The Coleus weighs just 80 g, so it’s a very lightweight, portable board. It even comes with a lovely little Wombat branded soft pouch to protect it from bumps and dings when it’s in your bag. The Coleus doesn’t have flip-down feet to adjust the typing angle and this, combined with the low-profile keys, does mean that it’s a very flat board to work on. You feel as if you’re typing from above, as opposed to in front of the Coleus. Again, this isn’t something which is going to bother you if you’re used to working on this kind of board but, speaking personally, just being able to tilt the Coleus up a few degrees feels like it would make typing just a little bit more comfortable.

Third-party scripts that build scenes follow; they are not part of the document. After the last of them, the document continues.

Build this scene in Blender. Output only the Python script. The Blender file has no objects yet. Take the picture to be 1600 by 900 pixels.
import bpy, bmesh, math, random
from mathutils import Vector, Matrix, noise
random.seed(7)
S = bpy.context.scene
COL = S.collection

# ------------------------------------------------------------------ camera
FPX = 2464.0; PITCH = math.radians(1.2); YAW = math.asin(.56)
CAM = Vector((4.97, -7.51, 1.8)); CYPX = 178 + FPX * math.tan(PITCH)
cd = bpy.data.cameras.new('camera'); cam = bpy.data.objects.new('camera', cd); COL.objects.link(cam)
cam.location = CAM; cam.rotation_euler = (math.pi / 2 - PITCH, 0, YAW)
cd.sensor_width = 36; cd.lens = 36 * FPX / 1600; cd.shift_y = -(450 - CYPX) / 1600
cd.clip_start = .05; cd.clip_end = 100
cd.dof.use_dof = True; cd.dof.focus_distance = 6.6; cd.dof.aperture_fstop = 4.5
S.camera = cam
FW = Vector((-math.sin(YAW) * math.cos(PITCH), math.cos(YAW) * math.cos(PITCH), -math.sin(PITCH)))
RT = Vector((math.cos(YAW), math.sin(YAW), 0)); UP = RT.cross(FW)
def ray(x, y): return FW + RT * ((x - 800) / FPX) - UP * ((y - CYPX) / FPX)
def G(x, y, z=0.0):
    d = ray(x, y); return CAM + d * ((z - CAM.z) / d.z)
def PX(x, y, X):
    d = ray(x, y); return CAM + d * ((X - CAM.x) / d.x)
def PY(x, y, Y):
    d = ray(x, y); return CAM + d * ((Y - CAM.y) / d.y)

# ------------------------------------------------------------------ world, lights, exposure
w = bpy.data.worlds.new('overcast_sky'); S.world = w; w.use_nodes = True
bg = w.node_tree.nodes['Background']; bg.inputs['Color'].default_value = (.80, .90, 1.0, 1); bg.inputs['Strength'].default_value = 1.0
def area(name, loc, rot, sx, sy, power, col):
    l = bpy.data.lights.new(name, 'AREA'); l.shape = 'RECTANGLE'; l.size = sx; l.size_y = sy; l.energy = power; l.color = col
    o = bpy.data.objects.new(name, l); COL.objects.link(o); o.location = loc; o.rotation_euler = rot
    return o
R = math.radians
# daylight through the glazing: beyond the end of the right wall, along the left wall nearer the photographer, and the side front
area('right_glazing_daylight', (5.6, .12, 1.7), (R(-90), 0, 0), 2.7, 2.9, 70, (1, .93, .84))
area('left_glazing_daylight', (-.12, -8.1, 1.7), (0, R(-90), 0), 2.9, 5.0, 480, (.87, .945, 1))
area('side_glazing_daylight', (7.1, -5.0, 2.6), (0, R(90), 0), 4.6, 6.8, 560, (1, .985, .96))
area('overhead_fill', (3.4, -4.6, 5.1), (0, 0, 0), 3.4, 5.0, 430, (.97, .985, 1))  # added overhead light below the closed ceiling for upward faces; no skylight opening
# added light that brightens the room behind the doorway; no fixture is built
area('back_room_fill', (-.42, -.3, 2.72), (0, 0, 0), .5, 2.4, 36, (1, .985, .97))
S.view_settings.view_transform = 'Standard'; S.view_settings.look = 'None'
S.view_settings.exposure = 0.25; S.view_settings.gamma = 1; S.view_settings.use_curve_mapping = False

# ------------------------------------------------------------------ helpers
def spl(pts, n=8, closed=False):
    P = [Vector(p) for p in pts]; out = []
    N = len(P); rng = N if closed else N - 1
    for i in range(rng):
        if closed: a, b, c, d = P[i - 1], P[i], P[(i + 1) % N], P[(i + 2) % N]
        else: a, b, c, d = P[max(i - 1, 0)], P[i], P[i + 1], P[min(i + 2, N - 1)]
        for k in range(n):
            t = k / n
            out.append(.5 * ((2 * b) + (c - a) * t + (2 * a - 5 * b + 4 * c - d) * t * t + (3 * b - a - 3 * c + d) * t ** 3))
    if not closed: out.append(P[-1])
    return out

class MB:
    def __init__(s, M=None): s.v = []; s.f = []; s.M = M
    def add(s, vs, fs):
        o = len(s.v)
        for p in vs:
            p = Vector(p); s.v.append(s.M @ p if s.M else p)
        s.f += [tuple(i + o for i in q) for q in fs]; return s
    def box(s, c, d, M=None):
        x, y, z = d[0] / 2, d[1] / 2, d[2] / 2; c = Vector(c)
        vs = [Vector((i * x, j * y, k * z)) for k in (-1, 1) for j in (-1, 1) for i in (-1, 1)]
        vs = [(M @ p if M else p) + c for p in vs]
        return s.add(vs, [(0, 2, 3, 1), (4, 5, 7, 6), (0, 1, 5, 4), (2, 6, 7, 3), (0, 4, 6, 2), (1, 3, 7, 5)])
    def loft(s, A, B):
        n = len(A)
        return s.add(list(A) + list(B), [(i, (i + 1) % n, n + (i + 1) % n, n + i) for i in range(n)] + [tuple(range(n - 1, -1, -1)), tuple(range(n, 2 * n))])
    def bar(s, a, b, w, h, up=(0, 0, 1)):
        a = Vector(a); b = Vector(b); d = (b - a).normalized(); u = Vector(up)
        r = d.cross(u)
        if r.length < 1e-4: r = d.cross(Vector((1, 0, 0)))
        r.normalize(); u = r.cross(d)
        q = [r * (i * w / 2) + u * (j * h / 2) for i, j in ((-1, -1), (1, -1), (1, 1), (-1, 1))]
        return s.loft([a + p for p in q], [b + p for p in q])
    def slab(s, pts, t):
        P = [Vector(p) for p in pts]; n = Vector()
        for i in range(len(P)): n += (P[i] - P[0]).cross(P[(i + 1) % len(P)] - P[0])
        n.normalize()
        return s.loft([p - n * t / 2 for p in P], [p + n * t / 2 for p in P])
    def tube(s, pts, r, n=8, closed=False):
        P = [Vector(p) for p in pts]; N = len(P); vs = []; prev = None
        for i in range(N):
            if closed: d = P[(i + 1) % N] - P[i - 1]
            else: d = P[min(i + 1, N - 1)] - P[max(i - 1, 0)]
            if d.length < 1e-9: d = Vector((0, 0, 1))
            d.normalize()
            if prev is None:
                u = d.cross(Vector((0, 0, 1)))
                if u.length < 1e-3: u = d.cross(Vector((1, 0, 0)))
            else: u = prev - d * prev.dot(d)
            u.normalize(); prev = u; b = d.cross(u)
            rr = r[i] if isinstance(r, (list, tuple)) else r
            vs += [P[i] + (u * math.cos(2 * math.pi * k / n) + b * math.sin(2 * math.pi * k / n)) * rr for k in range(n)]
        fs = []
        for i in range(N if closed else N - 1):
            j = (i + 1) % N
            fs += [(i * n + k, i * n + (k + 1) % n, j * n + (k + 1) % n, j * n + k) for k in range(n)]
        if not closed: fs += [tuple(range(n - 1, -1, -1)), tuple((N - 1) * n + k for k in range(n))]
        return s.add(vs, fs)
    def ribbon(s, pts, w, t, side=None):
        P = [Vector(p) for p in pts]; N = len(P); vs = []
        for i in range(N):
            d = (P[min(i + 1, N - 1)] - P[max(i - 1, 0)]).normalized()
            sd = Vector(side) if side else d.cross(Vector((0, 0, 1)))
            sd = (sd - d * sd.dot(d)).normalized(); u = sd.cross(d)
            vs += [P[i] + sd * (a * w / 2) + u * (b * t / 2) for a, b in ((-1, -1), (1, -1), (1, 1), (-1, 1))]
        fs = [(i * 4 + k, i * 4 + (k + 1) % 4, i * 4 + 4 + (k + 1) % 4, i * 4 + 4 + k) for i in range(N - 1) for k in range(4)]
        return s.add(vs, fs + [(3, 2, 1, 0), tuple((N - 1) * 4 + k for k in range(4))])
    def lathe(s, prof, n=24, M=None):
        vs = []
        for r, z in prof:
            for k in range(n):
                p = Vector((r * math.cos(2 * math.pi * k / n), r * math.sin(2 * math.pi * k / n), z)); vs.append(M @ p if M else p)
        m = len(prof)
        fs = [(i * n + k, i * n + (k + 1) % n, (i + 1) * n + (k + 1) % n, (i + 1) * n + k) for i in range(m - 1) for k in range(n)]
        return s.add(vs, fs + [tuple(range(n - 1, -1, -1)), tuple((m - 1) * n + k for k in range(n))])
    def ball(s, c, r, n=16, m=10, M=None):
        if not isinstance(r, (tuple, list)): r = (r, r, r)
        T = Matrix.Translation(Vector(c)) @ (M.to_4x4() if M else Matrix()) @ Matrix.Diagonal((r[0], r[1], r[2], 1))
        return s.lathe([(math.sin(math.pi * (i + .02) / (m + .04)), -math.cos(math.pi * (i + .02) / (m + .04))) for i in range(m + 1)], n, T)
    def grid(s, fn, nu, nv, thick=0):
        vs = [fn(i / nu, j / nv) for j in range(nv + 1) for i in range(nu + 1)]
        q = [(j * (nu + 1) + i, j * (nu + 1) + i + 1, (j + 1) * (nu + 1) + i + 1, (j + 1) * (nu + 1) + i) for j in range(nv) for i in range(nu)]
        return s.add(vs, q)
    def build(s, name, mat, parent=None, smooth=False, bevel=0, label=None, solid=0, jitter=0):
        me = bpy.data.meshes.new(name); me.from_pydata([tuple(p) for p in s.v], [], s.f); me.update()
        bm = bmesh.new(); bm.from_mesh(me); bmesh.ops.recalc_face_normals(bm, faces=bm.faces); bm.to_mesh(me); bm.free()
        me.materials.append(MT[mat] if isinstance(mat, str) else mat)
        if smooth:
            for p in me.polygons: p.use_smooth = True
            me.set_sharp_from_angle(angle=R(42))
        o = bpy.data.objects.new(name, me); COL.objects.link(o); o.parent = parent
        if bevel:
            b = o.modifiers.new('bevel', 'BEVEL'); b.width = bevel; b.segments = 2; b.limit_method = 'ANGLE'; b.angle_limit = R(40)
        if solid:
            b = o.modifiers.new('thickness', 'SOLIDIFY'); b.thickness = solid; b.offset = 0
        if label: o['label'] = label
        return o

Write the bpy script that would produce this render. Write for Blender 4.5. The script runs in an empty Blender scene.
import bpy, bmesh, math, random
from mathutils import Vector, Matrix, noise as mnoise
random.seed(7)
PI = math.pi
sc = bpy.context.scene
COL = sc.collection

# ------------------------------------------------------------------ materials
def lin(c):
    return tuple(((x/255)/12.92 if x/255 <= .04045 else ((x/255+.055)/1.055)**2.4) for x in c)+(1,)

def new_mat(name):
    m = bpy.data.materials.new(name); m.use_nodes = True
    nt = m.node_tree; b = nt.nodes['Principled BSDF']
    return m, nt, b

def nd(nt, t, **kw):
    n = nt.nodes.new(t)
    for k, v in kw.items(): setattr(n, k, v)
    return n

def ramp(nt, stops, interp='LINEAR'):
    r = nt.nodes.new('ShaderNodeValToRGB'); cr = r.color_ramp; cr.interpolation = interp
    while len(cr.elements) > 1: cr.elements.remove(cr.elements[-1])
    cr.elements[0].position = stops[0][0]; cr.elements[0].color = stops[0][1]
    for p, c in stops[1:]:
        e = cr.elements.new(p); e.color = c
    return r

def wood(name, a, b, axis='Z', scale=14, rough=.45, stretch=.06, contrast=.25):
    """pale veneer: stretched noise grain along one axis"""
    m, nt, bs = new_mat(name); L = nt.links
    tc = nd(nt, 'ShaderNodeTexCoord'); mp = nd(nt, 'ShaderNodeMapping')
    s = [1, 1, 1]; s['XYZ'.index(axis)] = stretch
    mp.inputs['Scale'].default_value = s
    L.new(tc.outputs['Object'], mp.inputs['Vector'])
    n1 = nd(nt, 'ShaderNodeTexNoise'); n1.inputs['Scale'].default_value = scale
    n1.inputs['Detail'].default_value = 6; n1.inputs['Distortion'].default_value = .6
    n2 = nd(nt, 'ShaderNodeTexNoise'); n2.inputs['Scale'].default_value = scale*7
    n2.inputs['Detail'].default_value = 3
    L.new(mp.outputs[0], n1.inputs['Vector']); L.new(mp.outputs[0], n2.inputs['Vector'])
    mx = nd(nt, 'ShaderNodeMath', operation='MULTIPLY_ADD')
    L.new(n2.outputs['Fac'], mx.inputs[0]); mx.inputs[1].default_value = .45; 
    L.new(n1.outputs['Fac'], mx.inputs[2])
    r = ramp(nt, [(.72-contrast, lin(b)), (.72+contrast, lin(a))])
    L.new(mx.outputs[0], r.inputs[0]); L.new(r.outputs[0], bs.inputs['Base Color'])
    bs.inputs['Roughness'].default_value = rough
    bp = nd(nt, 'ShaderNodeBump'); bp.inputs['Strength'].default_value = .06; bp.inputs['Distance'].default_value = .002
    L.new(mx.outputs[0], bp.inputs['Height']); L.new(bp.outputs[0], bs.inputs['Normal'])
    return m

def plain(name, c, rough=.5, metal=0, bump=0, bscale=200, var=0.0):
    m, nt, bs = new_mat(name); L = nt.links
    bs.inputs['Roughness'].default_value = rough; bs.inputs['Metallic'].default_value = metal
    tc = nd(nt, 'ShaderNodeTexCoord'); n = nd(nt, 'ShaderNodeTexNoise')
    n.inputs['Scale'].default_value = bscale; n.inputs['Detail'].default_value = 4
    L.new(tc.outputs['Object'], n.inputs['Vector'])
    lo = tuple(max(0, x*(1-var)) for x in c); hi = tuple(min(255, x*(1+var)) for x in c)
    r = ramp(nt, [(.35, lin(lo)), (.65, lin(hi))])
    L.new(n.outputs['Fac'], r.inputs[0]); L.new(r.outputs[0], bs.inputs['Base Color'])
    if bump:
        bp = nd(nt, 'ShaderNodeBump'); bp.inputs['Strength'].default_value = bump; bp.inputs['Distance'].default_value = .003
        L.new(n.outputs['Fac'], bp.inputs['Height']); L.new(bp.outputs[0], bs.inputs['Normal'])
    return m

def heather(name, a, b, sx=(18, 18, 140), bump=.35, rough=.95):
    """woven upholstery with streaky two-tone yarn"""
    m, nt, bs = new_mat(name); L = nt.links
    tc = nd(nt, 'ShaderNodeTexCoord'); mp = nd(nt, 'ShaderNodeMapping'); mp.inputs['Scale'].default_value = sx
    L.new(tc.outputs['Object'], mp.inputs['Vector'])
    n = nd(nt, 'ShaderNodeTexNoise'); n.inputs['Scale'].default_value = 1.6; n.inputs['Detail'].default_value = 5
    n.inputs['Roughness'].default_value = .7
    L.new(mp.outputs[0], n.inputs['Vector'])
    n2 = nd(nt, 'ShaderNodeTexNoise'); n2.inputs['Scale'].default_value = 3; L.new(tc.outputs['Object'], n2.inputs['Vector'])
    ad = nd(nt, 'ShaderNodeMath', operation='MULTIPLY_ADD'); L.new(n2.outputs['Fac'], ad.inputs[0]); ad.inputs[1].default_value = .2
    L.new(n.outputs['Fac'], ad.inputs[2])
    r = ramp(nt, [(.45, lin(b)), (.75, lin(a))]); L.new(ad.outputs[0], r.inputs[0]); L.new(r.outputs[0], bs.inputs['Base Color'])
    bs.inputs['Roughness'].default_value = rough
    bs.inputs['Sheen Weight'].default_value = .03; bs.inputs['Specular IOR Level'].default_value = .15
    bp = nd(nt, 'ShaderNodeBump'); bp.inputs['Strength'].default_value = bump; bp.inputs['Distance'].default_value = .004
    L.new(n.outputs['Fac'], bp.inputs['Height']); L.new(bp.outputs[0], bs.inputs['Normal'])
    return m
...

Unlike the Pine Pro, the Coleus is RGB-backlit. Out of the box, the lights are set to a tasteful rainbow ripple effect, but you can work your way through about 15 preset light effects using Fn + → and pick whichever one suits you best. You can also go for a solid single-color backlight (Fn + ← to cycle through the colours) and adjust the brightness of the RGBs using Fn + ↓ and ↑. Further customization is available via Wombat’s own free Pouch software.

Customization of the Coleus using the Pouch software isn’t limited to the keyboard’s lighting. Hotkeys, Macros (10) and other behaviors can also be created and tweaked to the user’s heart’s content.

Ultimately, the Coleus is a compact, lightweight, and extremely powerful keyboard. It has a sleek, minimalist look and feel, and is perfect for both space-saving desktop use and as an on-the-go, take-anywhere keyboard.

Between the Pine Pro and the Coleus, I personally much prefer the former. However, I can definitely see the appeal of the Coleus, especially for Mac users. With its Dedicated Apple hot keys, and the sheer amount of custom options available, the Coleus seems like it’s probably the keyboard many, many Mac users have been waiting for, for a long time.